Juice spacecraft forming wake in solar wind
A spacecraft in flight cannot help but change the space about it – which can pose problems. A new paper in the Journal of Geophysical Research: Space Physics presents a study on how ESA’s Jupiter Icy Moons Explorer, Juice, is interacting with the solar wind. The consequences include potentially problematic surface charging, a dense cloud of photoelectrons that surround the spacecraft and a more than 65-m-long wake of ion-free space behind it, resembling the trail of a boat.
Juice was launched on 14 April 2023, and has spent the last year making one full orbit around the Sun. During this time it has been immersed in an ever-changing environment of particles, photons and magnetic fields, spewed from our Sun.
“This environment is interacting with the spacecraft and charging up the surface of the spacecraft, altering Juice’s local environment, which is potentially a big problem for the instruments focused on measuring the spacecraft's natural surroundings,” explains study author Mika Holmberg of the School of Cosmic Physics at Dunsink Observatory in Ireland, part of the Dublin Institute for Advanced Studies.
“The main science objectives of Juice is to study Jupiter and its space environment, with a special focus on the habitability of Jupiter’s moons Europa, Ganymede and Callisto, which are all believed to have vast saltwater oceans under their thick ice surfaces. But in order to study the habitability of these moons we need accurate and detailed measurements. Accordingly, any perturbations need to be fully characterised and corrected for.”
The lorry-sized Juice bristles with a total of ten cameras, probes and antennas. Its two most sensitive instruments to surface charging are its Radio and Plasma Wave Investigation, RPWI, package and its Particle Environment Package, PEP, which will sample the plasma environment surrounding Jupiter, whose powerful magnetic field is surpassed in size only by that of the Sun’s own equivalent field.
Guided by initial solar wind measurements acquired by Juice three months after launch, the study team employed ESA-funded software called the Spacecraft Plasma Interaction Software, SPIS, to model the consequences for Juice.
Mika – who was previously an ESA Research Fellow at the Agency’s Space Environment and Effects section – explains: “SPIS is typically used during the design phase of ESA missions, to simulate the risk of damaging electrostatic buildup – just like terrestrial static buildups on metal surfaces during very dry conditions – which can result in damaging discharges.

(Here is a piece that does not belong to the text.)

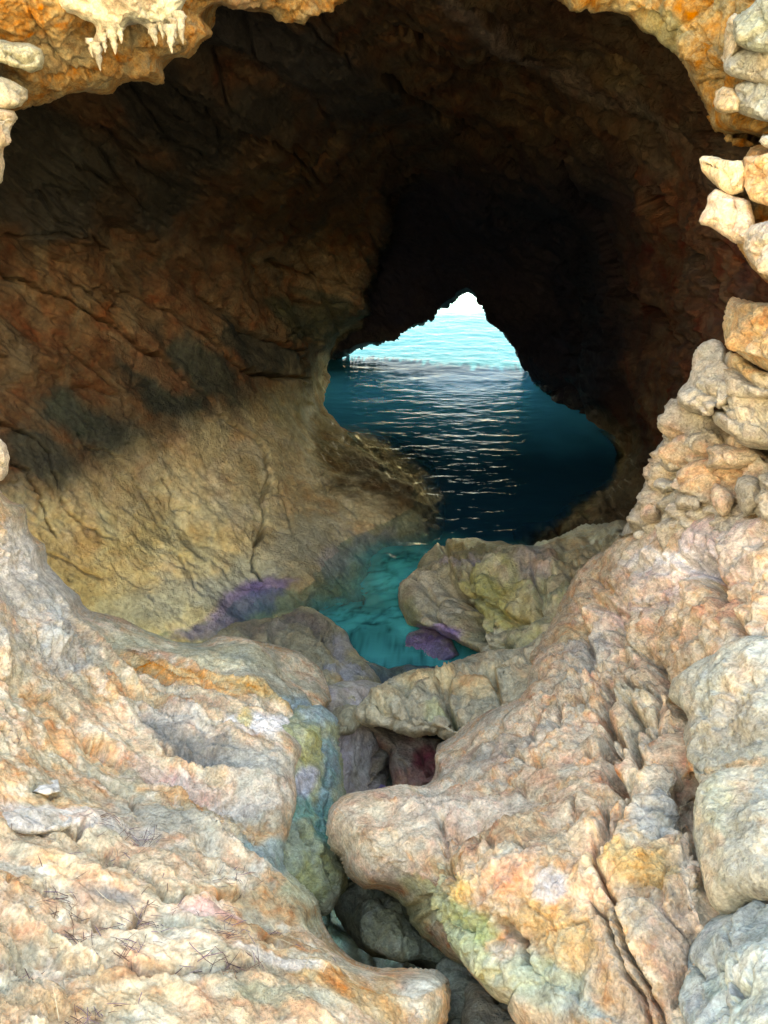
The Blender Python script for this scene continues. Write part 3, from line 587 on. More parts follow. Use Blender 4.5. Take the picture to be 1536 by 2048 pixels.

But the software can also be employed to study the impact on spacecraft measurements of the interaction between a spacecraft and its environment.’
The study found that the main spacecraft body and solar panels experiences charging up to around six volts, with its High Gain Antenna (which is covered in a different surface material and is acting as a Sun shield while JUICE is in the inner Solar System) could reach a potential of eight volts, while Juice’s always-in-shadow radiators, employed to dump waste heat, can reach up to negative 36 volts.
This surface charging distorts incoming particle trajectories and alters the energy of surrounding particles, especially in the case of low-energy particles. The particle environment around the spacecraft is altered, and an ion wake is formed behind Juice, reaching more than 65 m behind it. The characteristics of this wake need to be detailed so it will not be mistaken for a natural plasma structure when the particle instruments are performing their measurements within it.
The asymmetric shape of the spacecraft, which also incorporates materials with differing material properties, plus the ion wake, will also give rise to an asymmetric surrounding environment, which will need to be taken account of when it comes to electrical field measurements, which generally assume symmetry in these effects.
Finally, this interaction is causing the spacecraft itself to emit particles. For Juice, this is creating a dense cloud of electrons around the spacecraft, with a density of more than 130 times that of the local solar wind. These electrons originating from the spacecraft will also be detected by the electron analysers aboard Juice and will need to be separated from solar wind particle observations.
Mika adds: “The results from this study will help the Juice particle and field observation teams to interpret their measurements and start developing correction techniques for the perturbations caused by the spacecraft-environment interaction. This will be essential when it comes to maximising the scientific outcome of the mission, assessing the habitability of Jupiter’s moons.”